Education can meet each learner at each next step in each personalized trek. We know how to do that. Each day we choose not to do it.
Thank you very much for this article, John, and for your comments, Anthony.
I smile as I’m in the process of applying for Harvard’s new Doctorate in Education Leadership and am holding these questions that you all are posing as I try to translate my vision and personal learning into language and imagery that takes into account the history and present need of the system while makes room for the emergence that is happening and opportunities for genuine and lasting learning to occur for all children in our country. (can’t use sentences like that on the application!)
And… at this very moment I’m taking a break from studying for the GRE… trying to tame my begrudging responses that laugh at what a ridiculous waste of time this is (studying for GRE) when my true interest is in transforming the education system, making direct contact with individuals and learning communities… and how this test demonstrates very little, if anything, about me, my learning, my vision, and my ability to create, take action and invite change!
Thank you for this inspiring (and venting) break!
Interesting. And now I know two people applying for that program. I won’t tell you how many applications they’ve received, but the interest is high. That program is a core example of the change that must come. Please stay in touch, let us all know how it is proceeding.
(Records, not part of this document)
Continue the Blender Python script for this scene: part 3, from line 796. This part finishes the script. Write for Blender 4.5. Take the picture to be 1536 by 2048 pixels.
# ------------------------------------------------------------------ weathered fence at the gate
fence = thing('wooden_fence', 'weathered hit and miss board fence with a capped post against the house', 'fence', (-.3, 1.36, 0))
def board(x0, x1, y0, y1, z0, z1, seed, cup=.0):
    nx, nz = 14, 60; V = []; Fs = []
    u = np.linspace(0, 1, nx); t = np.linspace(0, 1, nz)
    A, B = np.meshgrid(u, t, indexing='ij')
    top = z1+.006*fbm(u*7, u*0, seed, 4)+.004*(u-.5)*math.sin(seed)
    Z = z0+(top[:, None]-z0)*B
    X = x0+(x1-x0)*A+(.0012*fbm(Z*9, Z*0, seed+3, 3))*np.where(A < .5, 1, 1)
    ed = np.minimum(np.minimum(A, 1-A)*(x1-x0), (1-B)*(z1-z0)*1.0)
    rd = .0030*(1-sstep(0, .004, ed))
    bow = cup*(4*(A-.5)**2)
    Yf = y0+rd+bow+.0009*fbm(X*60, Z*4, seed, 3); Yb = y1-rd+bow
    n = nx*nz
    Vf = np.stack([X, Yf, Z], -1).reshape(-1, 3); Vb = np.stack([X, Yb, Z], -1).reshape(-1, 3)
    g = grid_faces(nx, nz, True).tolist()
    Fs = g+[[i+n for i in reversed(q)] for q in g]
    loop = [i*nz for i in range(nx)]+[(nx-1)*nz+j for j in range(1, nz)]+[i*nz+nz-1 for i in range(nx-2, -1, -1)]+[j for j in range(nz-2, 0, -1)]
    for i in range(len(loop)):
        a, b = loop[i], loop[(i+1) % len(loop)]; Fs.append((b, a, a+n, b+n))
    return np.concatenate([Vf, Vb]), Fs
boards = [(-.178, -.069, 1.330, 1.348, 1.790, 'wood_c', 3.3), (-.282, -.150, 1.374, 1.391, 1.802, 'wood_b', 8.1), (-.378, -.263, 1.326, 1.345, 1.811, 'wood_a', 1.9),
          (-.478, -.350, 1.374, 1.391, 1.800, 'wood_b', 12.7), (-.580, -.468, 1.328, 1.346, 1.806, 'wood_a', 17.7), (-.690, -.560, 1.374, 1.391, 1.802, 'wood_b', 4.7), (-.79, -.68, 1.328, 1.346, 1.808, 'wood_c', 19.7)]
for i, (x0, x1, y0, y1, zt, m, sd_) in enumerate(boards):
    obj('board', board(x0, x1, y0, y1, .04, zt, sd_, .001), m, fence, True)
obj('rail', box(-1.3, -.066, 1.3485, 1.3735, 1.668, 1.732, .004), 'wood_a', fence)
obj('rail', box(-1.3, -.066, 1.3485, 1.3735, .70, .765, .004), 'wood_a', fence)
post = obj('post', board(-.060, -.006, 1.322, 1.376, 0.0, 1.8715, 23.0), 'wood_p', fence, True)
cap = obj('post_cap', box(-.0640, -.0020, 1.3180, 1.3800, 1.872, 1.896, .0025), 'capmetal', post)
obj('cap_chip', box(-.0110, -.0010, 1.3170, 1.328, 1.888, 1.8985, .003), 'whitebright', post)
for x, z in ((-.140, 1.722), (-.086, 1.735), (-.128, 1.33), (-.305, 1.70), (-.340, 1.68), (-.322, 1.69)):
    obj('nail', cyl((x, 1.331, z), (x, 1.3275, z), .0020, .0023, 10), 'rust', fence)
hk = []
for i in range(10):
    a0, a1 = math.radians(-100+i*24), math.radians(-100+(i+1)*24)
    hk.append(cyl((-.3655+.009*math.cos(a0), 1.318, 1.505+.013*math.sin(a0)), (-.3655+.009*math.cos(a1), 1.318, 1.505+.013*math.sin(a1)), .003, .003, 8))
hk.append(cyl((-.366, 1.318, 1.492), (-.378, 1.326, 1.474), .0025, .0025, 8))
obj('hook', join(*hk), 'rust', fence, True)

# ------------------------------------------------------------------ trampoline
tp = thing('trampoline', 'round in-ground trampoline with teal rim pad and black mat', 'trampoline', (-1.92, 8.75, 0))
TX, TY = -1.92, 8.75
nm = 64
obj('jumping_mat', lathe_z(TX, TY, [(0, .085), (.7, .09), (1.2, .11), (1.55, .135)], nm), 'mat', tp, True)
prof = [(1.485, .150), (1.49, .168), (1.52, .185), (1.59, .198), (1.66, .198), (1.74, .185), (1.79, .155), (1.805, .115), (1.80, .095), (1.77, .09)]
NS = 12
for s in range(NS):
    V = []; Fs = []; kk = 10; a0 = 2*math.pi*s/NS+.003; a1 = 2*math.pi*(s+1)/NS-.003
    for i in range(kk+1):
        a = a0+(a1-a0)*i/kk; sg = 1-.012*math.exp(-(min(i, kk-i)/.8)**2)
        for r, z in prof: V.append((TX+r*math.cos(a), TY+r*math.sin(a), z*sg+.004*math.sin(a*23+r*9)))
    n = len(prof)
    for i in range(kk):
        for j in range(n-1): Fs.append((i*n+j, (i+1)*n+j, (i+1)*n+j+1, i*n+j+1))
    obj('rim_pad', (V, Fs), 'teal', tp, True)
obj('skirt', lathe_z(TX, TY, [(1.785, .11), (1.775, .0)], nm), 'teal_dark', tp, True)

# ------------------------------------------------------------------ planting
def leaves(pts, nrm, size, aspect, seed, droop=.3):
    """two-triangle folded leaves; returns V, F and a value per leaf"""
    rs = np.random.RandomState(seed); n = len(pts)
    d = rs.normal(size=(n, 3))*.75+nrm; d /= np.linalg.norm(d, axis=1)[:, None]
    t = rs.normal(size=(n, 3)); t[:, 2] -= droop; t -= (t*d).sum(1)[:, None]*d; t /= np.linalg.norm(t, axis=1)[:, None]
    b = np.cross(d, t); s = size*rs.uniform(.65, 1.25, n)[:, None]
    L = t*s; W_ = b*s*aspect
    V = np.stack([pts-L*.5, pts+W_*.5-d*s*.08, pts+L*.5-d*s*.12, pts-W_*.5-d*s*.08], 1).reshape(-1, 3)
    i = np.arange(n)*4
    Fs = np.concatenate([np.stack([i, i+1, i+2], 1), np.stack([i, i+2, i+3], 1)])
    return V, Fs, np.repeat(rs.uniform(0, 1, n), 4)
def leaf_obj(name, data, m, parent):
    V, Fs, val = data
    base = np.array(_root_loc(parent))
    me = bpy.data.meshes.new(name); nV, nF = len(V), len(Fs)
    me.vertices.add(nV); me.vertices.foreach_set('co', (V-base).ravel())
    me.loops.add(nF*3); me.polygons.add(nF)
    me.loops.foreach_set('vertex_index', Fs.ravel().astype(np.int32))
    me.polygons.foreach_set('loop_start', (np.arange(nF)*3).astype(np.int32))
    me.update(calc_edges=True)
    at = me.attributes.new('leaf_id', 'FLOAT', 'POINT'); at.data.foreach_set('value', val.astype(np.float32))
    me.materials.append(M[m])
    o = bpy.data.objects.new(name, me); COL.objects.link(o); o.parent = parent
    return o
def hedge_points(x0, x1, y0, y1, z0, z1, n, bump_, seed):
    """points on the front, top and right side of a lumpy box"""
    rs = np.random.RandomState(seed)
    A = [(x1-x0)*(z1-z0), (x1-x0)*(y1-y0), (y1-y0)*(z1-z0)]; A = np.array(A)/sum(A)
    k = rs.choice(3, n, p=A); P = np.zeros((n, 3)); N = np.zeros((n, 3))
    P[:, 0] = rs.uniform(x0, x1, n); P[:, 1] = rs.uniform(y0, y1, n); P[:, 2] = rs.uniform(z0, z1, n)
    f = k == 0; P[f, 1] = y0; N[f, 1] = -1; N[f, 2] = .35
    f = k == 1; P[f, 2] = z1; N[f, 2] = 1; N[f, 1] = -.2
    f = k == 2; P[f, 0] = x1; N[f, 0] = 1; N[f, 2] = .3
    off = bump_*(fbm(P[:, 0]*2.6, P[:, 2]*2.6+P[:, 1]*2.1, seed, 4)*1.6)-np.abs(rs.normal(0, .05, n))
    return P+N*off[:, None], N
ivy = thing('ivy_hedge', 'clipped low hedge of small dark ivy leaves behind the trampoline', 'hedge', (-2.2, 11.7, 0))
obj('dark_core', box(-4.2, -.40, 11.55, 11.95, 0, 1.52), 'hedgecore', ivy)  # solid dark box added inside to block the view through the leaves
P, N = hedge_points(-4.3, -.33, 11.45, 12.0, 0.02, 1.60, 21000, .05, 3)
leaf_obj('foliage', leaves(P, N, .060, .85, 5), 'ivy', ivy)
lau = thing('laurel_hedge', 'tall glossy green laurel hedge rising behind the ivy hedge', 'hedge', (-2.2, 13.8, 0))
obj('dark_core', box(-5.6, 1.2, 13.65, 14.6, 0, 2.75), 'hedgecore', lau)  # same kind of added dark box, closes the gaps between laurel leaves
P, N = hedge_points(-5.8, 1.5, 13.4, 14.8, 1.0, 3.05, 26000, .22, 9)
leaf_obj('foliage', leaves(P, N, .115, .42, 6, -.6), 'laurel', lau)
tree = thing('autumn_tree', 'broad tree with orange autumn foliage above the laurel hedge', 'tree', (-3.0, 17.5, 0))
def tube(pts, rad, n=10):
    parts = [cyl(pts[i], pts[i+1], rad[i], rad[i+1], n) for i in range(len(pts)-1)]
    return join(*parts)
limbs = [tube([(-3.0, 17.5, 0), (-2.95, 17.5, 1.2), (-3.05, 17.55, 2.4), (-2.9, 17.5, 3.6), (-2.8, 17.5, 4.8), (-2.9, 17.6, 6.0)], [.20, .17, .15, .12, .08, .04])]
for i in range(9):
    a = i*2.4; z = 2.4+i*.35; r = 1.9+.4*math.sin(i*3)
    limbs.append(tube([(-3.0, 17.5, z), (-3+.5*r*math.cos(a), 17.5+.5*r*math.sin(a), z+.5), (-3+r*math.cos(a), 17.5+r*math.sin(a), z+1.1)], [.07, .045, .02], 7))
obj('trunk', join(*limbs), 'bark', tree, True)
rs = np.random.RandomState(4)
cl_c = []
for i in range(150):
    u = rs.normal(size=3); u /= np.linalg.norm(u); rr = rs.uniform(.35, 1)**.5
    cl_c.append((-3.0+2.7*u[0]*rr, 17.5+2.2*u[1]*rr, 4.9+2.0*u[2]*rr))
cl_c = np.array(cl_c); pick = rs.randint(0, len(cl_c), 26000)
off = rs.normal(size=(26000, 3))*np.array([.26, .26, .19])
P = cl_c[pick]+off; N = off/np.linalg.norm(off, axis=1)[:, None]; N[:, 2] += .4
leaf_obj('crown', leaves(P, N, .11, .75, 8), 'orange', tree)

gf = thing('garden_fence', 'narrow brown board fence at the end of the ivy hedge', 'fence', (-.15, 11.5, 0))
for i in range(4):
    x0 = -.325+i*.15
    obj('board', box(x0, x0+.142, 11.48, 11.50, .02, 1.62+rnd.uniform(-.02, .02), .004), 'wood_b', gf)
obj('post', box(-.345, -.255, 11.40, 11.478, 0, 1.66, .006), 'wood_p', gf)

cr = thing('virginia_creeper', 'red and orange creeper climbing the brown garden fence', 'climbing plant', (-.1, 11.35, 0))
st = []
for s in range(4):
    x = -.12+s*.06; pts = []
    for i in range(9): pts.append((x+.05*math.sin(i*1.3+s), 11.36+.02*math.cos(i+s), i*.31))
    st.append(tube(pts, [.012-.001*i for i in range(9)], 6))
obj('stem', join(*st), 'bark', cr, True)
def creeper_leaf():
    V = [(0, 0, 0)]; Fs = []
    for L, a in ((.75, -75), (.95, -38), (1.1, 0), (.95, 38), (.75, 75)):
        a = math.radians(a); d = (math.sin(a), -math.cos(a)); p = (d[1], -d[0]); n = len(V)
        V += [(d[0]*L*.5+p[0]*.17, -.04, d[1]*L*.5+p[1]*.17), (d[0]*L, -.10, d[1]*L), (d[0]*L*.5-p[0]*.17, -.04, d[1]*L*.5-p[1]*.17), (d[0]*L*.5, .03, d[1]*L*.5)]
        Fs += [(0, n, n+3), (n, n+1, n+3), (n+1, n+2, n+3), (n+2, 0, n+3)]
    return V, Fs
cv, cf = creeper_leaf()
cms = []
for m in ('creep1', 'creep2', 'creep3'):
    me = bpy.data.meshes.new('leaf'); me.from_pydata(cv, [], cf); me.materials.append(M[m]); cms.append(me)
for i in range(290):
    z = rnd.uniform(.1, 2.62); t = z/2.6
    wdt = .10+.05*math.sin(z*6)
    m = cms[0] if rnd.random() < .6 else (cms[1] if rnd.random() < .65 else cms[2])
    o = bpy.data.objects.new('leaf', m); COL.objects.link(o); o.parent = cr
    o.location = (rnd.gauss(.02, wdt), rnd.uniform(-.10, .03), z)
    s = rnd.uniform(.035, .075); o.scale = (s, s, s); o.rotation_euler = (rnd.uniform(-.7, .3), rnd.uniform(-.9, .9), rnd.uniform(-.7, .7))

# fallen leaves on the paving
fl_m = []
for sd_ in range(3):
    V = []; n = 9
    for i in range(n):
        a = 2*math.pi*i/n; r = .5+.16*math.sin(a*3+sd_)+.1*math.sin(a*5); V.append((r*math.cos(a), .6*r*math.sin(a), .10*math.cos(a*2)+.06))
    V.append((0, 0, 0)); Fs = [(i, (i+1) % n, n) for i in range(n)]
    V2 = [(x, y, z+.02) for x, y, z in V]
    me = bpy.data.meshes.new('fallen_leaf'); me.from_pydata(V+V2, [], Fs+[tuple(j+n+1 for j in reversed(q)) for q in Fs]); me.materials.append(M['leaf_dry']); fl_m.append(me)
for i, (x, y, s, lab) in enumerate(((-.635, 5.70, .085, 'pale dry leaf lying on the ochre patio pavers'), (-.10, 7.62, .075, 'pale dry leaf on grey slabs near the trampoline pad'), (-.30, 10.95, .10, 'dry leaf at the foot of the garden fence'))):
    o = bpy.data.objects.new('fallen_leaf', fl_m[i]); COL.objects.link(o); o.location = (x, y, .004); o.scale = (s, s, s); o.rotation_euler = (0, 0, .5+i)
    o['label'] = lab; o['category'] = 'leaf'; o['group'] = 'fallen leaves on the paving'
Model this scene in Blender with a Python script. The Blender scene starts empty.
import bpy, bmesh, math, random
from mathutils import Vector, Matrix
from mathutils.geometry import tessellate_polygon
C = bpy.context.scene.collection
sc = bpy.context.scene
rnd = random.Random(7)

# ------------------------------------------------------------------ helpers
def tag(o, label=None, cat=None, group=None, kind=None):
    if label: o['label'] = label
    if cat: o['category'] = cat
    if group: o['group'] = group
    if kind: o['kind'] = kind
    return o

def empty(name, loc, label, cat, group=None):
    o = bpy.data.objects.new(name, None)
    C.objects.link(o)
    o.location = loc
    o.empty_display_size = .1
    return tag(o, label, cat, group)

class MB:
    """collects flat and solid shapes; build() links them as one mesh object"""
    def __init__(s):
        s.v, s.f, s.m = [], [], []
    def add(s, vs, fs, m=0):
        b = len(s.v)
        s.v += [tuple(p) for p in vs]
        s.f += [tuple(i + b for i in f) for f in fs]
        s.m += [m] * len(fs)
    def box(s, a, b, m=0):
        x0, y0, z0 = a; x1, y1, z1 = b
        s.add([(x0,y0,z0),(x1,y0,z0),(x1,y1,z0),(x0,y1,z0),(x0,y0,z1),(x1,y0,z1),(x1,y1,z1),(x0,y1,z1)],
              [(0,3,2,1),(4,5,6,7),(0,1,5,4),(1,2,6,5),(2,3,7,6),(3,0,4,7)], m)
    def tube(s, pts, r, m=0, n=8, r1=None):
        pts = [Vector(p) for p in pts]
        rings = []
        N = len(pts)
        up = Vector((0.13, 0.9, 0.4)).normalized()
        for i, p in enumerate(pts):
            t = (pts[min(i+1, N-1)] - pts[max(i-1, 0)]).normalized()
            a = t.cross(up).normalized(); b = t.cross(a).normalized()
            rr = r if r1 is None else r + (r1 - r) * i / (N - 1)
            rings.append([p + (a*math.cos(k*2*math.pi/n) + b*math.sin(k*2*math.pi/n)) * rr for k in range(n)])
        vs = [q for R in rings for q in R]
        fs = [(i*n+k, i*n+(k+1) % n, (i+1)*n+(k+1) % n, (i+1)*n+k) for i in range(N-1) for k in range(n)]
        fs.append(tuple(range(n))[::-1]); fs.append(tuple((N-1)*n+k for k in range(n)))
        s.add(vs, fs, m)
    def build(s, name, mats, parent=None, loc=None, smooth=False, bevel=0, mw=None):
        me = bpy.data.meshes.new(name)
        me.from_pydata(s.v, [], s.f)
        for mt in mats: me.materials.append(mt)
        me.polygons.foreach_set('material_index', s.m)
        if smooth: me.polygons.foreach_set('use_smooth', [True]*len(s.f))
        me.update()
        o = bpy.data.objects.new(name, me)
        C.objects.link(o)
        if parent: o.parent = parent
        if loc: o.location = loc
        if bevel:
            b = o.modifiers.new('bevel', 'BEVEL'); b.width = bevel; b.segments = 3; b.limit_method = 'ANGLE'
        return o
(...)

I can only imagine that the number of applications they’ve received is enormous. How wonderful! And it seems that many people learned about the program for the first time in the New York Times article last week and are still applying… so there will be more!
I totally agree that the program is a core example of the change that must come and I am so heartened that such a program now exists. I hope that it is only the first of many and that the learning, innovation, collaboration and transformation that is being invited truly grows roots in the ground and has widespread systemic impact. Many hearts and minds are needed on this front.